The topography is changing, now and then there are trees, though some of these are of the Naboom type, I guess this translates to ‘almost tree’, the Naboom is a cactus like plant that has the appearance of a tree.  There are also real trees, especially flanking dry river beds and more often than not these trees carry massive nests built by colonies of certain weaver birds. It is said that these nests are always built on the on the western side of the tree, giving a lost traveler the ability to take a bearing and so find the way home. Personally I think that if you are lost in this area, presumably without water, and taking bearings from nests in trees, you are pretty much fucked and might as well lie down and expire gracefully.


Weaver nests ...more or less on the western side 

We go through another pass as lovely as Kuiseb and cross the Gaub River, not a single drop of water flows of course, but otherwise utterly gorgeous. It is by now well past lunch time and hunger gnaws at the entrails. Solitaire seems to be elusively far away and a sign post invites us to stop at a guest farm and enjoy lunch and a beer, I am all for it, but my sister points ahead, Solitaire or bust…damn. The road is dreadful with lots of corrugated stretches that make your teeth chatter and by now I am convinced that my deposit is long expensed, but Solitaire finally arrives, or I guess more correctly stated, we arrive in Solitaire. Big surprise, this is not your usual one horse town.


 Baby Boom?

The place is actually not very old, in 1948 it was just a two room cottage on a newly established karakul sheep farm. Now it has a lodge, general dealer, bakery, gas station and restaurant, and a small settlement that houses the people that work in the afore mentioned. Solitaire gained some international fame through the book, Solitaire, written by Ton van der Lee.

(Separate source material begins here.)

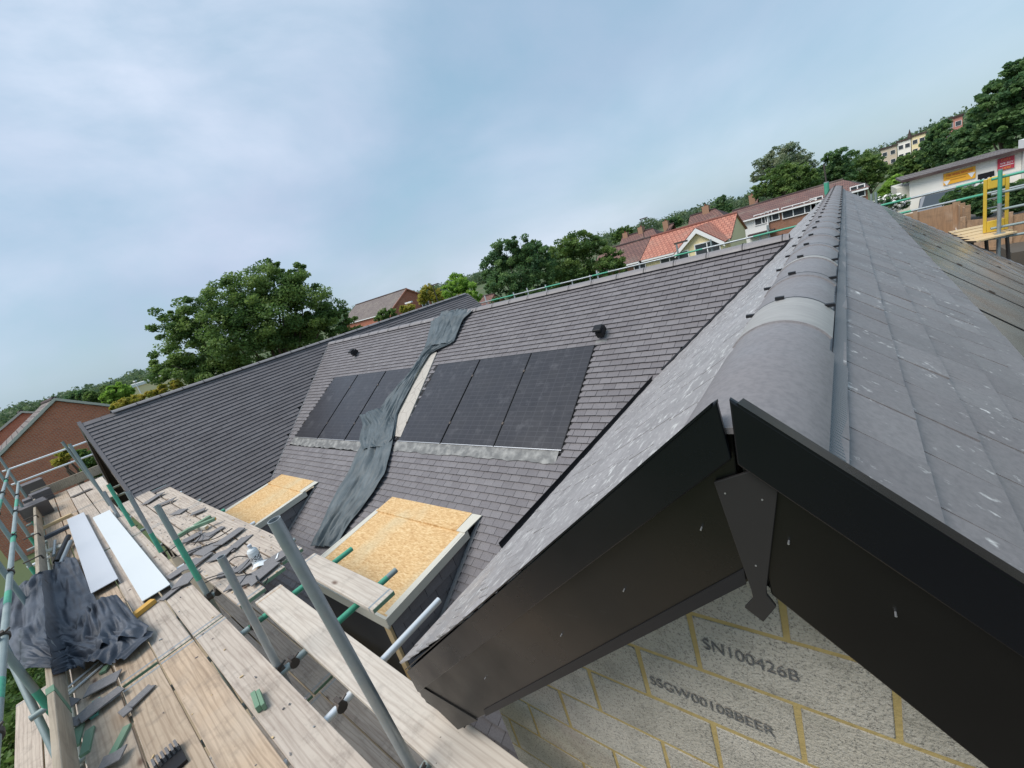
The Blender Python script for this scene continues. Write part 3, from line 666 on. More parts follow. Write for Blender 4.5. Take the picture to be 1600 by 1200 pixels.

Ton described his experience of living there in 1996 with a character called ‘Moose McGregor’, whose real name was Peter Cross. Moose apparently was a master baker, and baked an apple crumble that supposedly attracted people to cross miles of desert to visit the place. I’m not sure if it’s the pie, the trip itself, the place or Moose himself that drew the visitors, though Moose now occupies a grave right in front of the lodge, he died in 2014. The restaurant serves a decent meal, and provides a reasonably cool retreat from the heat, though it is no more than a large thatched shelter, open on all sides. There are birds that run around on the floor seeking to grab any morsel that may fall from a table. I order an Onyx hamburger with salad, it’s really good and very filling so I don’t try the apple crumble, obviously not baked by Moose, but at least by Moose trained bakers. I do however order two slices of pie ‘to go’. This turns out to be two very generous portions, complete meals in themselves. Despite the isolation of the settlement, it is after all called Solitaire, the restaurant is quite full, and a tourist bus arrives in the middle of lunch to fill up the empty spaces. English is not the language of choice here, it is German.

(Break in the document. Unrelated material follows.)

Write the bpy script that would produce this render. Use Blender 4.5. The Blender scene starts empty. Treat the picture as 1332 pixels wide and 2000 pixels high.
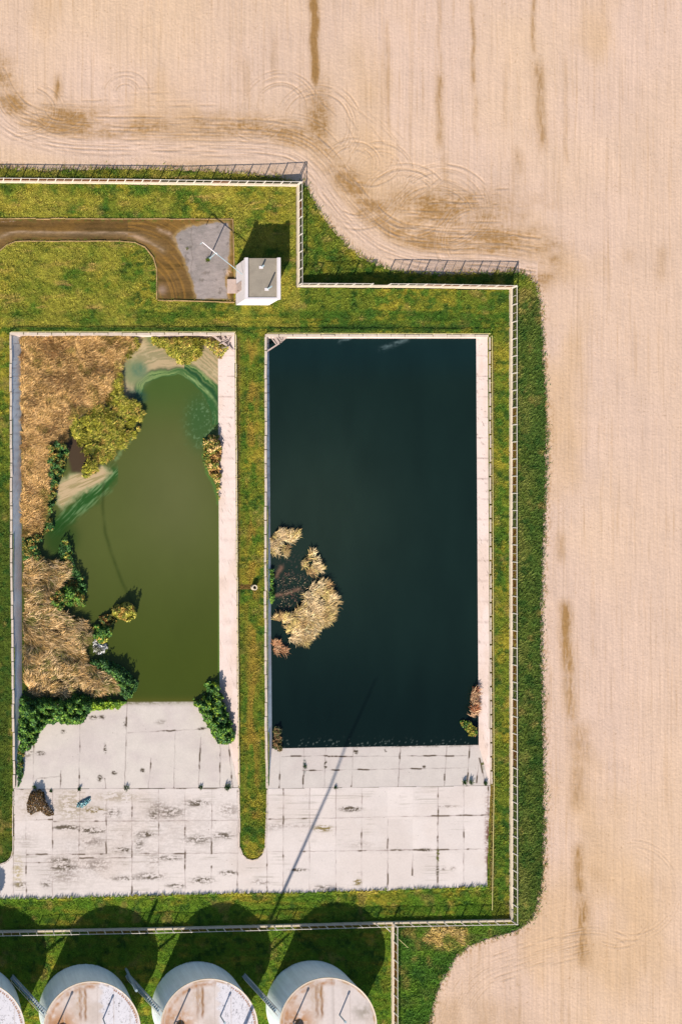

Moose's bakery and confidence booster






There is a collection of these in Solitaire


These are the guys that run around on the floor in the restaurant

Namibia is infested with German tourists, which is great for Namibia, and I don’t mind them one little bit, they are well mannered, mind their own business and if you do open a conversation they are friendly and polite. I do just that now, there are a group of them at a nearby table that are obviously motorcyclists by the kit they have with them. I spotted their machines outside the restaurant, Austrian KTM 660s, I recognized these from one of the motorcycle rental places websites. I admit that I am GREEN with envy. It’s a mixed group of men and women, more or less my age. We chat for a bit, they are from somewhere in Bavaria and like me have to put their bikes away for nearly half of every year. We mutter a bit on that sad fact. I see that they have mesh jackets, gloves, mesh trousers, boots and motocross type helmets. ‘Hot?’ I ask and they affirm, the afternoons are 'difficult' they say in that peculiar, understated, German way. I can just imagine, it is 38 Celsius, windy and dusty, but wearing any less protective gear would be pretty stupid in this terrain. They are drinking large glasses of Coke – I presume that dehydration is a real danger, potentially lethal. It’s great to be with my sister and daughter out here in a VW Polo and I wouldn't swap this holiday for anything, but I think that I would also love to do a few days with these guys, heat, dust and all.


 KTM 660s


It’s almost 4 p.m. when we head on back to Walvis Bay. We did get to see a few red dunes on the way, small ones that will have to satisfy my red dune need. Soussevlei and Big Daddy, a 325 metre high dune, will have to wait for some other time, probably never I suppose. Oh well, you win some and you lose some, it was a pretty good day and Solitaire was worth the drive, actually to be truthful, the drive was worth the drive. We follow the same road home, my passengers do a fair amount of napping. It’s all uneventful until about 80 km from Walvis Bay when the duff, duff, duff of a flat tyre brings some additional excitement to our little lives. The rim has a decent dent in it and the tyre is completely toast. It looks like I hit something 30 or so Km back and the air has slowly been leaking out. Damn I am not covered for this. Happily the VW has a real spare and not an ‘emergency tyre’, this is not the terrain to be driving on a Maria biscuit. It takes no more than fifteen minutes to change the tyre, the trickiest part is cutting the cable ties that that keep the plastic hubcap in place. 




Changing the tyre




 We make it back to the guesthouse not too long after sunset, for a most welcome shower.  Supper is crackers, cheese and half a slice of Moose’s apple pie, washed down with a few large whiskeys and soda with lots of ice.